20/07/2018 -  Francesco Marilungo

Chiudere la porta, spegnere le luci, tirare le tende di una stanza d’albergo, spogliarsi e coricarsi. Stendersi ad aspettare la morte. E nel frattempo, scrostare con le unghie le ferite di una vita, illuminare i frammenti che ricompongono il percorso di una donna dentro a quello di un paese: la Turchia. Aysel appende alla maniglia il cartello “non disturbare” e inizia in apparente solitudine l’attesa sfiancante della morte. A non lasciarla sola però sono il piccolo ammasso di cellule che le sta crescendo in grembo e il passato.

È coraggiosa e forse un po’ anacronistica, l’operazione de "L’Asino d’oro edizioni" di portare in Italia un romanzo bellissimo, ma difficile, nella sempre ottima traduzione di Fulvio Bertuccelli. Difficile perché per goderne appieno bisognerà un po’ conoscere la storia della Turchia. Soprattutto della giovane Turchia, quella appena nata nella prima metà degli anni venti, quella che trainata dall’entusiasmo modernista, laico e nazionalista del fondatore Atatürk vede schiudersi davanti a sé le proprie magnifiche sorti e progressive.

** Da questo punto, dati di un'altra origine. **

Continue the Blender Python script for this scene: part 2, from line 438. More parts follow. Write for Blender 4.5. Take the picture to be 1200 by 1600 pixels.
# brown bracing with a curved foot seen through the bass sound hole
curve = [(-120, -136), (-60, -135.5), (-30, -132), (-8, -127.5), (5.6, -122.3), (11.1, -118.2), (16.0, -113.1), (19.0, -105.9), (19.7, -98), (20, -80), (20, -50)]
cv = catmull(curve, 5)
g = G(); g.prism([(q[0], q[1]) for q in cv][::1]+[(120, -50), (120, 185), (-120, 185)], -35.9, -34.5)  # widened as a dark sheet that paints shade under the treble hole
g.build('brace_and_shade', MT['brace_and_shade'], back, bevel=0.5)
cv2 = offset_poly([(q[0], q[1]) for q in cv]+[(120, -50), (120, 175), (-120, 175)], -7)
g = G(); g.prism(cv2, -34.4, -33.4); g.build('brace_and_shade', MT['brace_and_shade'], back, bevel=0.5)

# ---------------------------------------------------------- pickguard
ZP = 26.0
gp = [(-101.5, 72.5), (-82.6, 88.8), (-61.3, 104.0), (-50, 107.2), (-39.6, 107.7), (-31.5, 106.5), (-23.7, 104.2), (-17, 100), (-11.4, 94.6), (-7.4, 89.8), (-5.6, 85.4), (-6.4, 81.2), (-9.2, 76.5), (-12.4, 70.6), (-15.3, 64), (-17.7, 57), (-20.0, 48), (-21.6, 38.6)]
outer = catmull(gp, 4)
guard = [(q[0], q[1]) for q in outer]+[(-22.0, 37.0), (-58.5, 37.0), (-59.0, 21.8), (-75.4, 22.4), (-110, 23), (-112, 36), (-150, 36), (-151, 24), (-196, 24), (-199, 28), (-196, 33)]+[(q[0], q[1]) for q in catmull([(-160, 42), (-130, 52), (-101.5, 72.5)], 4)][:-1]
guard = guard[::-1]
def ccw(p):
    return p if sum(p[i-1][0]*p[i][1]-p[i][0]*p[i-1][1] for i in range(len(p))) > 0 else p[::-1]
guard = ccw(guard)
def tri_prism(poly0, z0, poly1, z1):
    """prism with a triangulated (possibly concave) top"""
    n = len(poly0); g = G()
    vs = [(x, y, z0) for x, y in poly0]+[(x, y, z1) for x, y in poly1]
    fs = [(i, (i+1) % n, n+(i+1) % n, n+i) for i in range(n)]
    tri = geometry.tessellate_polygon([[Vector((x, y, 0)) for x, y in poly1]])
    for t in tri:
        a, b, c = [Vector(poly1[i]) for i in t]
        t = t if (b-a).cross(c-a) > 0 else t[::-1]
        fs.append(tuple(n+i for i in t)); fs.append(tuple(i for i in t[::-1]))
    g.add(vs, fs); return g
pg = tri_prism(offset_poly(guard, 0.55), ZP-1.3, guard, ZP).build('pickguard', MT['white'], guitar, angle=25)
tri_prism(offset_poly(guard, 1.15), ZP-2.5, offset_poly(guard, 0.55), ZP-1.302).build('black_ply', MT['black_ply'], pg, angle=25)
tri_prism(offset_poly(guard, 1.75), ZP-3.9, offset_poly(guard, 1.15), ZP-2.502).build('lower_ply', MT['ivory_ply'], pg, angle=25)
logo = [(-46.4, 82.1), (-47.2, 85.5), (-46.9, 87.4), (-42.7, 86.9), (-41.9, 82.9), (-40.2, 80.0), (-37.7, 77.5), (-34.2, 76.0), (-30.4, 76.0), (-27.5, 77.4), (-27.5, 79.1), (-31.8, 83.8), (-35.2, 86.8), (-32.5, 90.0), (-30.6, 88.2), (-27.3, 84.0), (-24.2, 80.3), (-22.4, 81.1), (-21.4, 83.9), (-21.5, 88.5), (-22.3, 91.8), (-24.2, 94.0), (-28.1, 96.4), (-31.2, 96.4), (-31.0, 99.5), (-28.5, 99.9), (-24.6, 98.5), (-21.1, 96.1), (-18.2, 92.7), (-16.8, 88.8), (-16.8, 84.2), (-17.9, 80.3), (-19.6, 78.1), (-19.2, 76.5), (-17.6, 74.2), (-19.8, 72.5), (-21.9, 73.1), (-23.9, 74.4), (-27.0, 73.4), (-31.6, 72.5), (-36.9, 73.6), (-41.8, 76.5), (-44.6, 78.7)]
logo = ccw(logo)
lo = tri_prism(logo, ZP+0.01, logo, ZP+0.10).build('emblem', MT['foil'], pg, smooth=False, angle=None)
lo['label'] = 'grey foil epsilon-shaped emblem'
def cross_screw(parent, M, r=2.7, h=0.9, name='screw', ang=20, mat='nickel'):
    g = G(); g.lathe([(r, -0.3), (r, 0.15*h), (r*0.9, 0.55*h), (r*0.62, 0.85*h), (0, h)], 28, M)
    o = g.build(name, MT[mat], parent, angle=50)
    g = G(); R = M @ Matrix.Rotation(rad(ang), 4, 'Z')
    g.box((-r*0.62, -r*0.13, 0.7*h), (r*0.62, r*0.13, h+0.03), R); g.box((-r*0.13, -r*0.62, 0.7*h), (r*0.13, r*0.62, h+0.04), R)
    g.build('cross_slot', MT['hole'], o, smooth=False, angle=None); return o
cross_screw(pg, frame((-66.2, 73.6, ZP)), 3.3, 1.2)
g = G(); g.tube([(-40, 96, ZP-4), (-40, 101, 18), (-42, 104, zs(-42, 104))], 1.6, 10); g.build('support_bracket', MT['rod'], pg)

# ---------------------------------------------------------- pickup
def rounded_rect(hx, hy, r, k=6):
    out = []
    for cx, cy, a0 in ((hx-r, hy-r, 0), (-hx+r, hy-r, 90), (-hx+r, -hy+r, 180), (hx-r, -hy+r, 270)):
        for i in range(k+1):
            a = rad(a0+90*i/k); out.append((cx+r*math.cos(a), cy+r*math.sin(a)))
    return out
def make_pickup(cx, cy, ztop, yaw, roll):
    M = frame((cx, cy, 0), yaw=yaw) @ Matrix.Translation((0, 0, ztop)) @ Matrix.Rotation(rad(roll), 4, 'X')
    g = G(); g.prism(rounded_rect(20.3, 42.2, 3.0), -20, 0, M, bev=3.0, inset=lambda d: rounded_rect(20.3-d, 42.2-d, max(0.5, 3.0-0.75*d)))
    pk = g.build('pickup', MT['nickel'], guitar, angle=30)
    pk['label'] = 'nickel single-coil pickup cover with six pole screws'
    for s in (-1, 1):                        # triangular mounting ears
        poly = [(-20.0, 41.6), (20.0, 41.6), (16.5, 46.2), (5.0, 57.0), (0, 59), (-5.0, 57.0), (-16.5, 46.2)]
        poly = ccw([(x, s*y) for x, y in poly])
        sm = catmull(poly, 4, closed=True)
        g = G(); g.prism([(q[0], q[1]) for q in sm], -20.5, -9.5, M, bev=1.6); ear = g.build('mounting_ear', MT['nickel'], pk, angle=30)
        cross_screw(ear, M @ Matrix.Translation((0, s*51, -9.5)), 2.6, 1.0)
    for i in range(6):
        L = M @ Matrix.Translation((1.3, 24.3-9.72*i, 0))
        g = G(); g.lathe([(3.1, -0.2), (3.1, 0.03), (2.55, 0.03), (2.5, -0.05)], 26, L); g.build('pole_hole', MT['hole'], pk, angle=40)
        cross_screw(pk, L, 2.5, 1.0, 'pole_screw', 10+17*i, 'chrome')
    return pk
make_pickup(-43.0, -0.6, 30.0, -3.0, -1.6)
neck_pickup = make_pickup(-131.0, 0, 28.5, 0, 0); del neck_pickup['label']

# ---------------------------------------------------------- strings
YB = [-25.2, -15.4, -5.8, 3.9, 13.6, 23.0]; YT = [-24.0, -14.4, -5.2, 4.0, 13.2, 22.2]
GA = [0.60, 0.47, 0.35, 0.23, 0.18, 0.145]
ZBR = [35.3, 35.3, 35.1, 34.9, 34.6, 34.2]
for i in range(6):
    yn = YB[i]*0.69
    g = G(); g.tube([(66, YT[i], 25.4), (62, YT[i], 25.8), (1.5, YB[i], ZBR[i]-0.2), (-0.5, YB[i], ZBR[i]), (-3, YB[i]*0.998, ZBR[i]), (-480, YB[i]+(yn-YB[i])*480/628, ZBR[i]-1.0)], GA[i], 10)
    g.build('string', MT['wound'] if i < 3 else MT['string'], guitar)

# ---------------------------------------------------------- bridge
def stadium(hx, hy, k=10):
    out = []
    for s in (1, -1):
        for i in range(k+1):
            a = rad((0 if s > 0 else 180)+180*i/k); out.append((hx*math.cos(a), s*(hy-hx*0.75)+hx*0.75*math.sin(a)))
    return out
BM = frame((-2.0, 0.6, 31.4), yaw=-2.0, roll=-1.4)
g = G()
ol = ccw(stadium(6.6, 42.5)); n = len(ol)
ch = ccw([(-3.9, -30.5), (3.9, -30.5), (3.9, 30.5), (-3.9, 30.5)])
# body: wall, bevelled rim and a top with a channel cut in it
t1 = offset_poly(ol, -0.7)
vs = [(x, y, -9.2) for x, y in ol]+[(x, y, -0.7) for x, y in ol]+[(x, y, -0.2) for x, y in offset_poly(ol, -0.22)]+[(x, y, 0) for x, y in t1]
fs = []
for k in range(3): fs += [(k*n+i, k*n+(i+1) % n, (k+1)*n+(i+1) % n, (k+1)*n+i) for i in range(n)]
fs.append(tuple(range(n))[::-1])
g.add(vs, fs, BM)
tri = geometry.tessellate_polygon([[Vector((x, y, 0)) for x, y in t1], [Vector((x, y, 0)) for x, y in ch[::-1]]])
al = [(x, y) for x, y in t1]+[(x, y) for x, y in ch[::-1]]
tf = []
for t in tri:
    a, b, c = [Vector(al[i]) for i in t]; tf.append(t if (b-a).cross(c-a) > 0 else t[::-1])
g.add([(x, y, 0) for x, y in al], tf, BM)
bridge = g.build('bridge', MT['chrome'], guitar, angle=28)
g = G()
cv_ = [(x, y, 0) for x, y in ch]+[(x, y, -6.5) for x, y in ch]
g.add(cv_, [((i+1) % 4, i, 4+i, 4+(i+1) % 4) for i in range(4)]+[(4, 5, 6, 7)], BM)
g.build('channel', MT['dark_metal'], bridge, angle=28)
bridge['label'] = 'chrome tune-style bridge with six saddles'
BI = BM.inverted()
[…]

Le riviste e i giornali cantano le lodi della nazione turca, eppure faticano ad arrivare nei villaggi di provincia; gli insegnanti di scuola, ricolmi dell’ardore patriottico e consci dell’alto compito che la rivoluzione affida loro, cercano d’inculcare valori ‘moderni’ ai figli dei pastori, dei contadini, degli artigiani, dei piccoli commercianti, eppure le recite scolastiche non sempre filano lisce come dovrebbero; l’apparato burocratico pubblico prolifera per portare il messaggio fin nei recessi più lontani della madrepatria, ma diventa presto terreno di confronto per arrampicatori sociali, piccole meschine ambizioni. Insomma non sempre la realtà è all’altezza dei rosei disegni della dottrina nazionalista.

Da una maldestra recita scolastica fino a quel letto d’albergo di Ankara dove aspetta che passi a prenderla la morte, Aysel traccia il sentiero accidentato della femminilità turca in quegli anni, la storia di un paese narrata da dentro al corpo femminile. Nella Turchia che introduceva il suffragio universale ben prima di molti paesi europei, Italia compresa, essere donna era una grande responsabilità. Così almeno aveva indicato il Padre della Patria, che voleva per la nazione madri libere, istruite, emancipate e acculturate.

Aysel, cresce credendo in quel messaggio di liberazione, viaggia, studia a Parigi, diventa un’accademica; eppure questo suo lungo ripercorrere discorsivo della sua vita dentro quella del paese, non fa altro che decostruire quella narrativa nazionale per scoprirla essere una prigione, una responsabilità imposta sul corpo delle donne all’interno di una società maschile non pronta ad accogliere e ad accompagnare questa rivoluzione di genere. Sintetizza Aysel alla fine del libro: “Per essere onesti e giusti in ogni circostanza, occorre che ogni circostanza sia onesta e giusta”.

Quel letto d’albergo in cui Aysel si trova sospesa fra l’attesa della morte e il sorgere della vita nel suo grembo, assomiglia un po’ ad un lettino da psicanalista sul quale è stesa assieme ad Aysel, tutta la metà femminile della Turchia, indecisa fra l’essere madre o coricarsi e morire.